Munson first met the mother and daughter during a visit to a homeless encampment. Together with Pierce County Sheriff’s Department community liaison team, she came across an abandoned car with Deanna and Lily inside.

Deanna and Munson began to talk. During their conversation, she learned that Deanna had been homeless for several years and had recently received drug and alcohol treatment in a facility that allowed her to bring Lily.

Deanna “did what she needed to do, and they discharged her to the street,” Munson said. “She didn’t have any place to go out of treatment, and that’s usually just the perfect storm for relapse.”

Munson also discovered that Deanna’s parents lived in Arizona and that a mere plane flight could mean Deanna could continue her recovery journey surrounded by love and support. Deanna and Lily could begin their lives anew, off the streets. Trisha started making calls to explore the possibilities.

“Because of donations, we can actually meet the needs of people,” she explained. “We were able to use donor funding to get Lily and Deanna on a plane.”
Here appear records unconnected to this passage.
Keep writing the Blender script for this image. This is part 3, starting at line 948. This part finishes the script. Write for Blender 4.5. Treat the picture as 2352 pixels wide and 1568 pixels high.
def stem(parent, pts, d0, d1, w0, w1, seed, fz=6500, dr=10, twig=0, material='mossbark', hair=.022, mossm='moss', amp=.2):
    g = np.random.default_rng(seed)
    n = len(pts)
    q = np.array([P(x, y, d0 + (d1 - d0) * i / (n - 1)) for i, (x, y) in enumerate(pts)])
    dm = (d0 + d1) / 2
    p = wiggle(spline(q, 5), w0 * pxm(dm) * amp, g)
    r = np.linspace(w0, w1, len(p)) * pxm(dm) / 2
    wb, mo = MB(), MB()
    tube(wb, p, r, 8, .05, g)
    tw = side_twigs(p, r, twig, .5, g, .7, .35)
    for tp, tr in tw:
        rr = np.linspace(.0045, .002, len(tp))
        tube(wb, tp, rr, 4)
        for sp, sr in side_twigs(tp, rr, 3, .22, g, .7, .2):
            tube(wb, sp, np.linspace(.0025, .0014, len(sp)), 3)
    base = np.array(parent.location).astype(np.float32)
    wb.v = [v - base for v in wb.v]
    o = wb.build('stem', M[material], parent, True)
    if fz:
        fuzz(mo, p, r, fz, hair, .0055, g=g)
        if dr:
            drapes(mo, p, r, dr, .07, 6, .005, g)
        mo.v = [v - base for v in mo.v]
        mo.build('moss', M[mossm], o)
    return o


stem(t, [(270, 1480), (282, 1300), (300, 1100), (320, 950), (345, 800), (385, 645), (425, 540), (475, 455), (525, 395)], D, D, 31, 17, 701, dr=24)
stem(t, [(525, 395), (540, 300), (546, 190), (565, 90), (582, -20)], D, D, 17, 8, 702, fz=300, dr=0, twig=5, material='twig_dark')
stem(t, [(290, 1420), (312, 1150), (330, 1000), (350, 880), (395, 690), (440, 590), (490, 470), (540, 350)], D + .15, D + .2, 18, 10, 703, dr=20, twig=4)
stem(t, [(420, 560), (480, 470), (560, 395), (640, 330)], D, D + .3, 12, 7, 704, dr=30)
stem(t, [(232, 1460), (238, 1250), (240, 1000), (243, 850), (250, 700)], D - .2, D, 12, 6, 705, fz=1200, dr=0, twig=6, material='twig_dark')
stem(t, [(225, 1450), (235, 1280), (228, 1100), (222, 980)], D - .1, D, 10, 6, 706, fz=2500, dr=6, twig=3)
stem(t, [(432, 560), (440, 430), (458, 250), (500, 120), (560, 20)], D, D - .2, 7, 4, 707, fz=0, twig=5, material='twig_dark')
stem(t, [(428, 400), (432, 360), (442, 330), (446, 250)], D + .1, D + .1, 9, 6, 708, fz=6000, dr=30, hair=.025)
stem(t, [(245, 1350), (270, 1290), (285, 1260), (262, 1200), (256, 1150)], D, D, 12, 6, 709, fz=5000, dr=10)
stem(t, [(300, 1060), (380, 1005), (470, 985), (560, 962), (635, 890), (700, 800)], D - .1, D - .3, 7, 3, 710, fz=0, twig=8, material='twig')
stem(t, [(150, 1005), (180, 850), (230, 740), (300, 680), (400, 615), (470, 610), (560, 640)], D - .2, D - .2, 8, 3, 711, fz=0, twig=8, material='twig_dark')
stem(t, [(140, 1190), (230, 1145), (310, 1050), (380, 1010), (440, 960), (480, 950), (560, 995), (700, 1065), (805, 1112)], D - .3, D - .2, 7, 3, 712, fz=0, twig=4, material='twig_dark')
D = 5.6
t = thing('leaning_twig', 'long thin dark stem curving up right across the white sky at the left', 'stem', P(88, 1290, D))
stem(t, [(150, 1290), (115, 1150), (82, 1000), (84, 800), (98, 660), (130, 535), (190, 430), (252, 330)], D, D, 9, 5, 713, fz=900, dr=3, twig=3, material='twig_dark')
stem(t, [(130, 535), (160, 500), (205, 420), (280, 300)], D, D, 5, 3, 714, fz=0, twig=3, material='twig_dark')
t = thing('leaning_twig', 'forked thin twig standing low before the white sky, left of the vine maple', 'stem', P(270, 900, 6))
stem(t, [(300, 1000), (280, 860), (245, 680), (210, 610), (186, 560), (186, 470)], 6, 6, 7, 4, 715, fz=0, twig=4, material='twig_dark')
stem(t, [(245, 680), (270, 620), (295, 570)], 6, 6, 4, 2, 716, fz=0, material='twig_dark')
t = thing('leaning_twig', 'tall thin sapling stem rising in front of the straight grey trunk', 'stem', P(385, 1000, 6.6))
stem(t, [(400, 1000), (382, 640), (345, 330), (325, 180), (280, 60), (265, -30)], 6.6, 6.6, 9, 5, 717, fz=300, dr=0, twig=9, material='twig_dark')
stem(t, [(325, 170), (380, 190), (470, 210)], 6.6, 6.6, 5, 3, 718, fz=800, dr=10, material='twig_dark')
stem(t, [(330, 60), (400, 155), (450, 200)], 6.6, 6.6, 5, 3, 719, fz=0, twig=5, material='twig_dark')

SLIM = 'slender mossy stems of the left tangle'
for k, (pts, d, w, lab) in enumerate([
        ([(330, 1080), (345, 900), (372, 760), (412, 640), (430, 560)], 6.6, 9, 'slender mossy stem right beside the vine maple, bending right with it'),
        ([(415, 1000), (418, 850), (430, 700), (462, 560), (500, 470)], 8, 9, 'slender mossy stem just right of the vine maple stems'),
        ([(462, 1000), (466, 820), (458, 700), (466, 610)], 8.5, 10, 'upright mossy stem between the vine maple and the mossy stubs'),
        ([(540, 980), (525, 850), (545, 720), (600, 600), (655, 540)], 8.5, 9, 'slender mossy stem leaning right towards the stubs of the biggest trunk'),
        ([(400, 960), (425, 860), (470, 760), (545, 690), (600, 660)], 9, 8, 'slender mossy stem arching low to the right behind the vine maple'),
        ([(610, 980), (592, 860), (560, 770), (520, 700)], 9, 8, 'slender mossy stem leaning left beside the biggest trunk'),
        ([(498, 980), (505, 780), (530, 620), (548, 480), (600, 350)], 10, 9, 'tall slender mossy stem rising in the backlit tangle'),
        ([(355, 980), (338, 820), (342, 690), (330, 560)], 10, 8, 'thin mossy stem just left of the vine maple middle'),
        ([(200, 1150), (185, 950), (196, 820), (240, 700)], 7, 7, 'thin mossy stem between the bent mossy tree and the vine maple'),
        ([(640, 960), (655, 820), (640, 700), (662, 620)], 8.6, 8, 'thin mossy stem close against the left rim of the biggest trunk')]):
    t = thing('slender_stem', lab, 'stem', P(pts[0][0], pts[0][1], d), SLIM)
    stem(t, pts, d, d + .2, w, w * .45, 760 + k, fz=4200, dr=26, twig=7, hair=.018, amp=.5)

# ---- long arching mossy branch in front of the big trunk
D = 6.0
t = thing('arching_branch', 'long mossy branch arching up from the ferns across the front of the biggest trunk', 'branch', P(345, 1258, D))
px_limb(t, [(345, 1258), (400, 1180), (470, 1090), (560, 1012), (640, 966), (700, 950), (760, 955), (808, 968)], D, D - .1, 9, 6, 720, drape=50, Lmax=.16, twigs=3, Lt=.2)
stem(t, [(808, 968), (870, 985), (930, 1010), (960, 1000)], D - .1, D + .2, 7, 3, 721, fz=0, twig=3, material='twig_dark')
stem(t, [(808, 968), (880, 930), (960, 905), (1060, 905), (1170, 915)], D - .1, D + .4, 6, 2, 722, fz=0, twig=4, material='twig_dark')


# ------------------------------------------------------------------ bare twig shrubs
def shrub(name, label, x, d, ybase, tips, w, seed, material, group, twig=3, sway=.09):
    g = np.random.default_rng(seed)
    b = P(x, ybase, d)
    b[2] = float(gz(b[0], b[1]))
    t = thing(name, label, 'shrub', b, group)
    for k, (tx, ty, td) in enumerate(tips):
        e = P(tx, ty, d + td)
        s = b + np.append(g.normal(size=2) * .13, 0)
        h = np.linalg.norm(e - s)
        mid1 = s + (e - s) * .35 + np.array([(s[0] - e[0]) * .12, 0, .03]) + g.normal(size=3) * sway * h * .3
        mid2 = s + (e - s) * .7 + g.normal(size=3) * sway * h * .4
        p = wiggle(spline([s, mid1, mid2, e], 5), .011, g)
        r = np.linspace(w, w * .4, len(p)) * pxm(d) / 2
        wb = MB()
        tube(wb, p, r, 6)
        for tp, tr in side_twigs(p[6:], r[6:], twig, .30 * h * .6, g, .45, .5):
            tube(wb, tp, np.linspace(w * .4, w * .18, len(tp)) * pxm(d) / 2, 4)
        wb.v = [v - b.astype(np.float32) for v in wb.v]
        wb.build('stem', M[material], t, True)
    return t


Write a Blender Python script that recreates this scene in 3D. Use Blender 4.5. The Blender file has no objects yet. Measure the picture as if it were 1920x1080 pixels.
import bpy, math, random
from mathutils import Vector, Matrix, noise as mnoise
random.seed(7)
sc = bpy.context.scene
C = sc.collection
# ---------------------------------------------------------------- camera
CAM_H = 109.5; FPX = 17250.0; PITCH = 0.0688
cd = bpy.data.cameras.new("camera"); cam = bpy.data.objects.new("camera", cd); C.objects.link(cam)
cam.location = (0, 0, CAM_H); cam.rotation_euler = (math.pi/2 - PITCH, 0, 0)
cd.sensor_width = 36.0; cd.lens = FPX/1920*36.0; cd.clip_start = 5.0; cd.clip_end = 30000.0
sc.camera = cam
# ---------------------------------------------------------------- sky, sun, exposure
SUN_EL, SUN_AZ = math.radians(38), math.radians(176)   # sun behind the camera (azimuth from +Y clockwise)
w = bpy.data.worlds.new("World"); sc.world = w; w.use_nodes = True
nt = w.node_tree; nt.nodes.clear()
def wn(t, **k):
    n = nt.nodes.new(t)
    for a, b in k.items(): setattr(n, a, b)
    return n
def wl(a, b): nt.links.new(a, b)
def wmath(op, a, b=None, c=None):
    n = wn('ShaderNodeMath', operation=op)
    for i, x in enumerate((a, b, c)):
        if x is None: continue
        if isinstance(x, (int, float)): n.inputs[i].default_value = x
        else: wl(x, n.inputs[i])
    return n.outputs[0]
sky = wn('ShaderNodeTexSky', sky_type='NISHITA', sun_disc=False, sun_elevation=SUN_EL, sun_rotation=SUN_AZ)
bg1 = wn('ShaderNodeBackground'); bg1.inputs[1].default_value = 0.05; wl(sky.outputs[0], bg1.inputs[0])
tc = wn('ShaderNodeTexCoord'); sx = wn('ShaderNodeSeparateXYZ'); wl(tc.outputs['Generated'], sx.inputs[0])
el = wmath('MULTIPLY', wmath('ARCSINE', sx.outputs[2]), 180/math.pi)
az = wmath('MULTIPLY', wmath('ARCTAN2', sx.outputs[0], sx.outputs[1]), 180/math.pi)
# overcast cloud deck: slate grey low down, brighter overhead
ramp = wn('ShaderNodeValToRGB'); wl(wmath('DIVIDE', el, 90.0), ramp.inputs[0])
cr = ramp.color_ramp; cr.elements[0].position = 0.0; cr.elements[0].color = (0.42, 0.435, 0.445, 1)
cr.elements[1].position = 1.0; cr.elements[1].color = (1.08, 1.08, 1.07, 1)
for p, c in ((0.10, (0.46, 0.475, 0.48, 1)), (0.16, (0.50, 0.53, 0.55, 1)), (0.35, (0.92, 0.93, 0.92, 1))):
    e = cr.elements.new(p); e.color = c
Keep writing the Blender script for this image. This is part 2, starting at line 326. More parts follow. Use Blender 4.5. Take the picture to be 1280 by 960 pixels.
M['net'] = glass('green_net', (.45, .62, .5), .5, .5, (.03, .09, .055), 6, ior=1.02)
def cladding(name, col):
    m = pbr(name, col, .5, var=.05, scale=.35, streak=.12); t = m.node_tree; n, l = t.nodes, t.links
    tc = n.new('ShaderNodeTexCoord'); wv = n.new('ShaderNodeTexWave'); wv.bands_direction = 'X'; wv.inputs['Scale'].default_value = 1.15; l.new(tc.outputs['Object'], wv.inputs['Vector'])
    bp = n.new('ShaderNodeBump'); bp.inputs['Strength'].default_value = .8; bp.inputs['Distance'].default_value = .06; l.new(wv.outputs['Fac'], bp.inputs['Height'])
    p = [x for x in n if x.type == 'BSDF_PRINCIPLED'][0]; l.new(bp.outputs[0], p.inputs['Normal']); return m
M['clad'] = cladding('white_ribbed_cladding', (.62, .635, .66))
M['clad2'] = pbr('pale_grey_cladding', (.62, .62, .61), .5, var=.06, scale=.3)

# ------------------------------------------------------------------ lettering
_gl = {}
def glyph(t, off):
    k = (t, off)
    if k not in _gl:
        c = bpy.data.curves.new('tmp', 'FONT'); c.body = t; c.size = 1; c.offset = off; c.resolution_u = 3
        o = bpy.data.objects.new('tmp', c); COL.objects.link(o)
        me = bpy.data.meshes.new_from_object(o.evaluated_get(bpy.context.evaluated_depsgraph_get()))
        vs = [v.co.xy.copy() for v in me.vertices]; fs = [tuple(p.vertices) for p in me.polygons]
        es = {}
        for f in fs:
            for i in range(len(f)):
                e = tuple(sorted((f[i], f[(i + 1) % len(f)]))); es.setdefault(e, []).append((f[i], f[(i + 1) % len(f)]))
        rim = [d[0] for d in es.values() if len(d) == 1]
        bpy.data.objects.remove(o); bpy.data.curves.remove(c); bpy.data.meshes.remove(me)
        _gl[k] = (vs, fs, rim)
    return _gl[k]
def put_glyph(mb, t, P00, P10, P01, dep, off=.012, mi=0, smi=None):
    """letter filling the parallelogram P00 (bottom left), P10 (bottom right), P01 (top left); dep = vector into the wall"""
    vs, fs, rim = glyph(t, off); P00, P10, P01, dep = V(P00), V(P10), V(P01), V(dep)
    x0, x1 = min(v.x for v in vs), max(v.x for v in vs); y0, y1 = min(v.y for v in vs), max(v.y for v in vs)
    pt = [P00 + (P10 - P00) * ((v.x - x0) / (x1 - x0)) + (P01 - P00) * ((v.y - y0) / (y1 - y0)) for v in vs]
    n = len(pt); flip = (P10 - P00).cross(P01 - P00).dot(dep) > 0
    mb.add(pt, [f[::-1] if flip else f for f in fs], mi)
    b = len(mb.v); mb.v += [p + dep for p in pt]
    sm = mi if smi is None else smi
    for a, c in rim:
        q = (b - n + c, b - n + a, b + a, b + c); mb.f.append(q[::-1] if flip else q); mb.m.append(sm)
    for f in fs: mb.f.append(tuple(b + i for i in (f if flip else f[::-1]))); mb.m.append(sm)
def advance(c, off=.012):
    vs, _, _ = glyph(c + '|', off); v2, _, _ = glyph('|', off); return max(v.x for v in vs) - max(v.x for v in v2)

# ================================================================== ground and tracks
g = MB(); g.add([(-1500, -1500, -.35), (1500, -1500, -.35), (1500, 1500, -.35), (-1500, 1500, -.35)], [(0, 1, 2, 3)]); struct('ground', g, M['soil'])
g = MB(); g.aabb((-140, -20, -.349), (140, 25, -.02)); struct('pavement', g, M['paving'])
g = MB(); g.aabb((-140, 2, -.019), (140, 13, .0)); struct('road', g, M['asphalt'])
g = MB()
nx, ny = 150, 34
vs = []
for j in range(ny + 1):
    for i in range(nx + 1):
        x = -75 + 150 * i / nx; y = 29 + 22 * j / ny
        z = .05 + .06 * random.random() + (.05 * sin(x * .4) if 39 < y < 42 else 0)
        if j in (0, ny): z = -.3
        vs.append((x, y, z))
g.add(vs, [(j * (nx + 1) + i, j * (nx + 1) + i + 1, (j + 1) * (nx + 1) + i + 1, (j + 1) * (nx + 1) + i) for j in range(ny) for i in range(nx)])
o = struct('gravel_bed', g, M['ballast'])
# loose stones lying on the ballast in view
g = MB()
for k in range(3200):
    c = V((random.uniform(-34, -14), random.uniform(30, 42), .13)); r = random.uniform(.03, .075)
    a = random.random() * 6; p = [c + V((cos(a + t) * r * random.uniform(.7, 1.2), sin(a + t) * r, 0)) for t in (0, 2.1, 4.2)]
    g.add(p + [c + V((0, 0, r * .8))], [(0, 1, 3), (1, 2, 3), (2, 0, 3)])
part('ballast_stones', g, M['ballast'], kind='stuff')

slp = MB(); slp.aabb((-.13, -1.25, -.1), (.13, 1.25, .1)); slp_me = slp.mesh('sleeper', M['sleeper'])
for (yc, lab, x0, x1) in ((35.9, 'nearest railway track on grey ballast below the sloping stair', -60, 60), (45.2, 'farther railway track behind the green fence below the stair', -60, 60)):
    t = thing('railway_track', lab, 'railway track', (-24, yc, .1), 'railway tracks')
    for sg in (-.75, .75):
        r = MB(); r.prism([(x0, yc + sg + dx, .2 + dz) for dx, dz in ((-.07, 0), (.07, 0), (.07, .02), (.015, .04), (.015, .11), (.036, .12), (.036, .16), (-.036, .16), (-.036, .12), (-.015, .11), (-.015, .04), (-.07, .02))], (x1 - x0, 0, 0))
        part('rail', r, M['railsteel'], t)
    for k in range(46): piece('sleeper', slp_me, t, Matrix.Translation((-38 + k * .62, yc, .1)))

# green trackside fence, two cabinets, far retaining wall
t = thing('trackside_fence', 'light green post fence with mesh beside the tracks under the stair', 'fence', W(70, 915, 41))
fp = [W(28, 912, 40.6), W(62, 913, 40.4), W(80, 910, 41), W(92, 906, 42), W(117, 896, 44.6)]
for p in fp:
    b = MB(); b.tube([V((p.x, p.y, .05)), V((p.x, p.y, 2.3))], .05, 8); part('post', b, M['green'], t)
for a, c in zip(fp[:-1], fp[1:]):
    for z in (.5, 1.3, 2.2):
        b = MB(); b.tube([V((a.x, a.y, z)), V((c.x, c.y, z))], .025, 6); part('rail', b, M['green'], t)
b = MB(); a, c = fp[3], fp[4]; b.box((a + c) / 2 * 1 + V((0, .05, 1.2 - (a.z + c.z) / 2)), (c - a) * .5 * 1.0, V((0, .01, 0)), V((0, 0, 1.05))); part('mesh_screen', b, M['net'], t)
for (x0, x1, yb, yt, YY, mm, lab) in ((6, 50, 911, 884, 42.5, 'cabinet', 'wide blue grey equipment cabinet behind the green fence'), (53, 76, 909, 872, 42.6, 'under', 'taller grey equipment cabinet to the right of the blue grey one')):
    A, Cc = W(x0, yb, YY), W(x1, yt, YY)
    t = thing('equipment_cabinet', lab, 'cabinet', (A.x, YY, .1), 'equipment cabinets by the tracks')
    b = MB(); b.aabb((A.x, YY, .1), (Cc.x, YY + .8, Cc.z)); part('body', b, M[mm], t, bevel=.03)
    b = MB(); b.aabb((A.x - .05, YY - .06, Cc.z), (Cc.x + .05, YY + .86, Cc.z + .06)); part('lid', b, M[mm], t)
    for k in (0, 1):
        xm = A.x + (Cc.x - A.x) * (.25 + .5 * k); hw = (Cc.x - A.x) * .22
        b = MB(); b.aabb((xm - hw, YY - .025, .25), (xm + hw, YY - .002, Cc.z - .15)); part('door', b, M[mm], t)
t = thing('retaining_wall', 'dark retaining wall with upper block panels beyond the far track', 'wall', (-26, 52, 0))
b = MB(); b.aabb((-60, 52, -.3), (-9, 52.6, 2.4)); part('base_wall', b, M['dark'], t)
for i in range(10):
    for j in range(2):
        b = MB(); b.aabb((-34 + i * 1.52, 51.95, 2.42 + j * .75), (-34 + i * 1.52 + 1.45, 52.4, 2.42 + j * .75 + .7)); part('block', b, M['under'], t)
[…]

Once in Arizona, Munson connected Deanna with local resources, such as support groups for people who are in recovery and for single moms. With these wraparound services, she now has a system of support and accountability, which will help ensure her continued success.

Today, Deanna and Lily are thriving, having found a new path forward through donor generosity. “We wouldn’t have been able to get Deanna and Lily out of here without donations,” Munson said. “Without that advocacy, they wouldn’t have this opportunity.”